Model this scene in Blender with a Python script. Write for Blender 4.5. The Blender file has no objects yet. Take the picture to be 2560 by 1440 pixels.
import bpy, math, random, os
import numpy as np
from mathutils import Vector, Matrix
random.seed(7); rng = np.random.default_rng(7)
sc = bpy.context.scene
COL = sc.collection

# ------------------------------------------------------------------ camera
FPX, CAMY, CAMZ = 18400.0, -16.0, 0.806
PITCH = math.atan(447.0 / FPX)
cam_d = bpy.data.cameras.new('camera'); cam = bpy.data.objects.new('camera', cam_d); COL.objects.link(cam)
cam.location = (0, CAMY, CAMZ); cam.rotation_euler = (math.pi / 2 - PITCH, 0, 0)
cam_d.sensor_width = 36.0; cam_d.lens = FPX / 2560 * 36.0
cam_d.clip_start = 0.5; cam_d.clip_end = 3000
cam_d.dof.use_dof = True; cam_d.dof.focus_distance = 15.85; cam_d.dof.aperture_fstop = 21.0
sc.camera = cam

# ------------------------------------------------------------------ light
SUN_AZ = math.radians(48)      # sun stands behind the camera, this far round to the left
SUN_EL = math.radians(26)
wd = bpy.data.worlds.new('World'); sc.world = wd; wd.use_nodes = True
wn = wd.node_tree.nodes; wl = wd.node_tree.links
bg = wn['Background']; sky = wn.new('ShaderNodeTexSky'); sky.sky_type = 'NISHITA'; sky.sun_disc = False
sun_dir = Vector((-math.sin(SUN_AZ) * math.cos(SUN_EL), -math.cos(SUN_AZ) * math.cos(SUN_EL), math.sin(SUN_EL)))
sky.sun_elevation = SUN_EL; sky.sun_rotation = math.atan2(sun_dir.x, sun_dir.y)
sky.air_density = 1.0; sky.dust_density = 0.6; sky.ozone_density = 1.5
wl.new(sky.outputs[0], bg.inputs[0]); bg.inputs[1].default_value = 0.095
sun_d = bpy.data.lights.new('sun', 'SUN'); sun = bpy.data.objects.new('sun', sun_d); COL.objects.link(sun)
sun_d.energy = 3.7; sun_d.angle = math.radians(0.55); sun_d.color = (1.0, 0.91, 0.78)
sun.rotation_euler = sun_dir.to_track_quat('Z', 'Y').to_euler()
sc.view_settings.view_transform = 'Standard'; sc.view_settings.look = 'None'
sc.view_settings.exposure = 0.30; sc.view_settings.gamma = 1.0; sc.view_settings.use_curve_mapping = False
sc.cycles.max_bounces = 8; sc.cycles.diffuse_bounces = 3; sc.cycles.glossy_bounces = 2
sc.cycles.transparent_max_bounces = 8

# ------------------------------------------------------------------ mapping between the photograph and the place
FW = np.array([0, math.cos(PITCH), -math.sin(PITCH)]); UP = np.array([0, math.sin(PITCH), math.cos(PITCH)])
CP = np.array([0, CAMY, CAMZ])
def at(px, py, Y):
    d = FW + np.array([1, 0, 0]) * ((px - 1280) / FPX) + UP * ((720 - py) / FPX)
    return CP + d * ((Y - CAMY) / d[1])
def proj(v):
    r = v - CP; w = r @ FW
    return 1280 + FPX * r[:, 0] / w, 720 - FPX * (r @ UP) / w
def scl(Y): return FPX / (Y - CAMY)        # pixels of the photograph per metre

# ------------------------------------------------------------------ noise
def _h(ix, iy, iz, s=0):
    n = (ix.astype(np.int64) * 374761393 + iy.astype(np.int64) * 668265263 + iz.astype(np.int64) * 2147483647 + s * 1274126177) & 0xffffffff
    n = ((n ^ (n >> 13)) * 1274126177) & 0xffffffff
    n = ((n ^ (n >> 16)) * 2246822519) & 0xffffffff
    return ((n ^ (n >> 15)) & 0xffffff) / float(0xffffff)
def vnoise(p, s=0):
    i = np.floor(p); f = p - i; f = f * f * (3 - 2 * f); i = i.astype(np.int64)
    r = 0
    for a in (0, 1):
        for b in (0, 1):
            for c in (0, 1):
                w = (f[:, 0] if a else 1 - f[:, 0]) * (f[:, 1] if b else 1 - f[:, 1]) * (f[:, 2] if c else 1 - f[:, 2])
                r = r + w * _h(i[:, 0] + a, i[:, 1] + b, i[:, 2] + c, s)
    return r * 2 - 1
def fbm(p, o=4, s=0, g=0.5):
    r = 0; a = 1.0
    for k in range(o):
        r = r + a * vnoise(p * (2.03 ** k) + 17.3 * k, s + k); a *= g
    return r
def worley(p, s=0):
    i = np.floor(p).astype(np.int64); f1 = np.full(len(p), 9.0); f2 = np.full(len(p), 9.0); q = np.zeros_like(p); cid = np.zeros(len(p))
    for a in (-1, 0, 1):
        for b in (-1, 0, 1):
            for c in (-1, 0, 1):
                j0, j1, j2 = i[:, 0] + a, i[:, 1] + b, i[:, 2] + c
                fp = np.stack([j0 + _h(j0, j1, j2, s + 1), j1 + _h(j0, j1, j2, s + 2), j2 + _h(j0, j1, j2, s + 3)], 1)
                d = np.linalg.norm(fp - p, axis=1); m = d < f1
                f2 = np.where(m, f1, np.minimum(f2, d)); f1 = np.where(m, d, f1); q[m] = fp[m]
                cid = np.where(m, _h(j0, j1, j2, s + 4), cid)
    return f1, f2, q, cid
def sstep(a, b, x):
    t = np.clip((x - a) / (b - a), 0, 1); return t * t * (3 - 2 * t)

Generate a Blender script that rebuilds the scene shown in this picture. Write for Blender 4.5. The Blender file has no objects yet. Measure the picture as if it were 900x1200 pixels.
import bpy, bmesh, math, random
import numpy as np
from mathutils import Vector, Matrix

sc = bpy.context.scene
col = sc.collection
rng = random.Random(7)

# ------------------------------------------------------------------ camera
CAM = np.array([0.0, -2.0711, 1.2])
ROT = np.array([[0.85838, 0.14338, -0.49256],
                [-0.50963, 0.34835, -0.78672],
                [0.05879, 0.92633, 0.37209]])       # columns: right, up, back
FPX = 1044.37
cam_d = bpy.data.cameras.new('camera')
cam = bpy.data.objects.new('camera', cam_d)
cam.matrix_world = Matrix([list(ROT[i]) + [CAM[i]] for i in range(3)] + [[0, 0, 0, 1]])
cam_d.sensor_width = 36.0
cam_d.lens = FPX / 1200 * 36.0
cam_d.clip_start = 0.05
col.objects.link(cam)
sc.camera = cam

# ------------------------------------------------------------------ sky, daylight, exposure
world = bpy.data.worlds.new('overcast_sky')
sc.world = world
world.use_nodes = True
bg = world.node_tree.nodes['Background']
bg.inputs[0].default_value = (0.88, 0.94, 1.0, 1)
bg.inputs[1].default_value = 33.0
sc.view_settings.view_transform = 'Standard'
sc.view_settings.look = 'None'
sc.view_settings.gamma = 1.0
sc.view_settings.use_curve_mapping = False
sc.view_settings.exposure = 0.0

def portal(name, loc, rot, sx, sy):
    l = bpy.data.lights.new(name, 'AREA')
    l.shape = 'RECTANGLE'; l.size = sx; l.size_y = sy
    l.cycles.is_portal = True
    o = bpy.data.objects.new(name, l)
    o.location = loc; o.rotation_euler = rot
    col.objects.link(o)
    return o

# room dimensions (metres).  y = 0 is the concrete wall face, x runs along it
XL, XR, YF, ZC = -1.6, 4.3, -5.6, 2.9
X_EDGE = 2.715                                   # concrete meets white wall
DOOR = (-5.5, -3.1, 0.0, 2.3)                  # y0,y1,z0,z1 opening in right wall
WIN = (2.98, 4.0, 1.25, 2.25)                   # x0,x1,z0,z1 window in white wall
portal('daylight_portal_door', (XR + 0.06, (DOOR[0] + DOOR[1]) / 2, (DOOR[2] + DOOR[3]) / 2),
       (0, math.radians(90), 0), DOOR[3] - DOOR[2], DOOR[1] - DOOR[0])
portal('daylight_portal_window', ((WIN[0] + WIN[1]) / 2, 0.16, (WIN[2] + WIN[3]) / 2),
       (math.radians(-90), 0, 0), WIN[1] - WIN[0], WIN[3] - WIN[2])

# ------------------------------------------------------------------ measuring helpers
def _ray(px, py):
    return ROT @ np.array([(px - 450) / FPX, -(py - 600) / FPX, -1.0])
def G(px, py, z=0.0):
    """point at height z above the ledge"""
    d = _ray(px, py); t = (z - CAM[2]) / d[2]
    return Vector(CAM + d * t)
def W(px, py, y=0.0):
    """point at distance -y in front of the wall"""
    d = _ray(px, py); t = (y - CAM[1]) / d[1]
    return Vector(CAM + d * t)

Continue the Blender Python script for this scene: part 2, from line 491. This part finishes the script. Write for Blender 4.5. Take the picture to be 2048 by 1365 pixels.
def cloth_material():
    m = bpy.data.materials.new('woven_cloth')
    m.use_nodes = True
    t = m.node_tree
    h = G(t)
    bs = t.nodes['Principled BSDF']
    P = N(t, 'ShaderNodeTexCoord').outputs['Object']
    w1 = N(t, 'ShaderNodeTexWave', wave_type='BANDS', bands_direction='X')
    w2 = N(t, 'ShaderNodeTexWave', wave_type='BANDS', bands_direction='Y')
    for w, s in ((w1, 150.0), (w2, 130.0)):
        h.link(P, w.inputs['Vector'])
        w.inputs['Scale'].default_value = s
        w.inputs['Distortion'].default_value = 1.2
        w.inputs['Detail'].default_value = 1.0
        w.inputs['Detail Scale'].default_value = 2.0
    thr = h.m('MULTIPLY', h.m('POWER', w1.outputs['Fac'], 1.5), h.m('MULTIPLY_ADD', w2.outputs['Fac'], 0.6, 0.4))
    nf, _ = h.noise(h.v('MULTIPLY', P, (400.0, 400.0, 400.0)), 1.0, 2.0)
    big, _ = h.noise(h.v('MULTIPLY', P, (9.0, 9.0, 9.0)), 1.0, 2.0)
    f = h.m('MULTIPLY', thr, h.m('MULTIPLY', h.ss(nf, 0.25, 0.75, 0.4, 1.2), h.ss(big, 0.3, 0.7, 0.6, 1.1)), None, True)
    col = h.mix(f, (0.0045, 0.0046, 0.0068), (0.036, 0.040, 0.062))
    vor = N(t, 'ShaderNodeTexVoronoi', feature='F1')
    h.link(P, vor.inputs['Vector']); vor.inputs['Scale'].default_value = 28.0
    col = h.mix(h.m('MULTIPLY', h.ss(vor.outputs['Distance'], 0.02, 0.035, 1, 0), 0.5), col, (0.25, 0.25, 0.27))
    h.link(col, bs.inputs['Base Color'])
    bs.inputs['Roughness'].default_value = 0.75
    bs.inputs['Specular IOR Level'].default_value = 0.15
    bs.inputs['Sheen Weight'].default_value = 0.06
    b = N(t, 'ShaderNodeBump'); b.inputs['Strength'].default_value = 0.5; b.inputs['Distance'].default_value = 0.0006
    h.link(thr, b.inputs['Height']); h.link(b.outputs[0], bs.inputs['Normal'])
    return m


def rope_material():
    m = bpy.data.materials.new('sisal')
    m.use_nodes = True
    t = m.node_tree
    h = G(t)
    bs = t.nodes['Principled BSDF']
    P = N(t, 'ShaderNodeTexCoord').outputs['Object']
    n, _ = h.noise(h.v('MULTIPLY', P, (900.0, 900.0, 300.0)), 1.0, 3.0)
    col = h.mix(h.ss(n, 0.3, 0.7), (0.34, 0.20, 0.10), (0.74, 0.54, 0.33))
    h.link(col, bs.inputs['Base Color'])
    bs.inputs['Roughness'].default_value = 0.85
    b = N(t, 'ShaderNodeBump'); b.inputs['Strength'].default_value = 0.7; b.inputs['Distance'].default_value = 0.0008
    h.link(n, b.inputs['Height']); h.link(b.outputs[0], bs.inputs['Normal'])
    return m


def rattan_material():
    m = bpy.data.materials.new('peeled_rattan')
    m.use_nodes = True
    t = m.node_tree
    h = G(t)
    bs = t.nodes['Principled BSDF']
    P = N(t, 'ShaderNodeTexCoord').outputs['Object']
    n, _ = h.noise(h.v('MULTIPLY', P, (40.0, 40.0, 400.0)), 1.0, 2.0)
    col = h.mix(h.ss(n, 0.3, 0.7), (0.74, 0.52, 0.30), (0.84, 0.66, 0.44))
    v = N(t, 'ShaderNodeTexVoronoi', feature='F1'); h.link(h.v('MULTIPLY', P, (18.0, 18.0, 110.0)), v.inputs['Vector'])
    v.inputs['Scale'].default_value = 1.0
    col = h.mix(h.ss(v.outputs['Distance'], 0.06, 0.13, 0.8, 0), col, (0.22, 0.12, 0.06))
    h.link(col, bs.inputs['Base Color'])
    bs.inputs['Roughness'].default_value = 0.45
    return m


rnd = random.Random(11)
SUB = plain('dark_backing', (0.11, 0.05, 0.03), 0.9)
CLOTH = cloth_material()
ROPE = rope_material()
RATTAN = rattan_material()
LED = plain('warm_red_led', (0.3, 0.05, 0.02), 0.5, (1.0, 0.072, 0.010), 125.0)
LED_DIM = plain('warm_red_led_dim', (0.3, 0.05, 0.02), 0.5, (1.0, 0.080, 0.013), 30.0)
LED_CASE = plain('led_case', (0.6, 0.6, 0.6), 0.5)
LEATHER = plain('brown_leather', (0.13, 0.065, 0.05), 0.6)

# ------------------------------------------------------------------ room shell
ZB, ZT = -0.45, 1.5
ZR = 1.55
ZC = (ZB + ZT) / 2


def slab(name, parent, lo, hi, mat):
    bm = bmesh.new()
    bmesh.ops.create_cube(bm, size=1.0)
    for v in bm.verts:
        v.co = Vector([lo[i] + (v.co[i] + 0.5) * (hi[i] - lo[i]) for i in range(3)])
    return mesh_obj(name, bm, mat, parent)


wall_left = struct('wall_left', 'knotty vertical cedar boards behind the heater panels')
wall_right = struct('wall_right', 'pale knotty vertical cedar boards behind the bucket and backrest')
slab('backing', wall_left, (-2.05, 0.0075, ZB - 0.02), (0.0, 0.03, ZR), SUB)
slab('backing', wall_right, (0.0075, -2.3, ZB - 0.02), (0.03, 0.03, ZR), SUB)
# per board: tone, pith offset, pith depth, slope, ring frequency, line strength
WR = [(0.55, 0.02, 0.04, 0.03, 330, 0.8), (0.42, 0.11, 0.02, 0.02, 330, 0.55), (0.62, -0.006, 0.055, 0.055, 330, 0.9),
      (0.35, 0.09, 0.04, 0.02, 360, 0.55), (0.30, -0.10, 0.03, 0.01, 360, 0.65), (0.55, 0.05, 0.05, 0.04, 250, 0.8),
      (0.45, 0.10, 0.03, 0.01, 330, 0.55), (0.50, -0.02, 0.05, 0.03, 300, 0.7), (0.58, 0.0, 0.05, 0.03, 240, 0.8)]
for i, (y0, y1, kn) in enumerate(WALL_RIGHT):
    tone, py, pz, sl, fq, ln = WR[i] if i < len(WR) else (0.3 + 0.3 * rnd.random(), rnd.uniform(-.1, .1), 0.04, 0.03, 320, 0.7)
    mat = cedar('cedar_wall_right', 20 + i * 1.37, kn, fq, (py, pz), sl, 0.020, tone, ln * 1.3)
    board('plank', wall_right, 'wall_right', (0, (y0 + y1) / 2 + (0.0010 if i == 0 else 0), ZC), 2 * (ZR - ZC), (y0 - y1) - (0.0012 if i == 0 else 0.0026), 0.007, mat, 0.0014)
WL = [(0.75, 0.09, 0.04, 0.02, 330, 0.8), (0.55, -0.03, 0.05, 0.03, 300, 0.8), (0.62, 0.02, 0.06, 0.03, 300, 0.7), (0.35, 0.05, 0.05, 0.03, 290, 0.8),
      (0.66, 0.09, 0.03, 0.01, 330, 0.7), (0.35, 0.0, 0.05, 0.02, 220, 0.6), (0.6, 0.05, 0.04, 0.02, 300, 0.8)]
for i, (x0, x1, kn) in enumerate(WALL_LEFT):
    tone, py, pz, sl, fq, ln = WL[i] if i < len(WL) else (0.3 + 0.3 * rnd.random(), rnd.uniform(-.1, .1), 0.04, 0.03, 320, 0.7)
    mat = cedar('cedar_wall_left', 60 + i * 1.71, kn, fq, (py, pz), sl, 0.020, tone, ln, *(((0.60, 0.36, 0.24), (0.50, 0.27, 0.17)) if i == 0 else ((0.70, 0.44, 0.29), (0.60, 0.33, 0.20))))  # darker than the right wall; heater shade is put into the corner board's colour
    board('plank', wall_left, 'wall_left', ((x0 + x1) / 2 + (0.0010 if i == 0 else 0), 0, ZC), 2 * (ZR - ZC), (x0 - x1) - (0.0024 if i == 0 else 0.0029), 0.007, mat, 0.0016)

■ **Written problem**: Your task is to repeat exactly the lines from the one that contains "Generate a Blender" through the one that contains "sc.view_settings.exposure = 0.0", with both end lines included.

■ **Expected answer**:
Generate a Blender script that rebuilds the scene shown in this picture. Write for Blender 4.5. The Blender file has no objects yet. Measure the picture as if it were 900x1200 pixels.
import bpy, bmesh, math, random
import numpy as np
from mathutils import Vector, Matrix

sc = bpy.context.scene
col = sc.collection
rng = random.Random(7)

# ------------------------------------------------------------------ camera
CAM = np.array([0.0, -2.0711, 1.2])
ROT = np.array([[0.85838, 0.14338, -0.49256],
                [-0.50963, 0.34835, -0.78672],
                [0.05879, 0.92633, 0.37209]])       # columns: right, up, back
FPX = 1044.37
cam_d = bpy.data.cameras.new('camera')
cam = bpy.data.objects.new('camera', cam_d)
cam.matrix_world = Matrix([list(ROT[i]) + [CAM[i]] for i in range(3)] + [[0, 0, 0, 1]])
cam_d.sensor_width = 36.0
cam_d.lens = FPX / 1200 * 36.0
cam_d.clip_start = 0.05
col.objects.link(cam)
sc.camera = cam

# ------------------------------------------------------------------ sky, daylight, exposure
world = bpy.data.worlds.new('overcast_sky')
sc.world = world
world.use_nodes = True
bg = world.node_tree.nodes['Background']
bg.inputs[0].default_value = (0.88, 0.94, 1.0, 1)
bg.inputs[1].default_value = 33.0
sc.view_settings.view_transform = 'Standard'
sc.view_settings.look = 'None'
sc.view_settings.gamma = 1.0
sc.view_settings.use_curve_mapping = False
sc.view_settings.exposure = 0.0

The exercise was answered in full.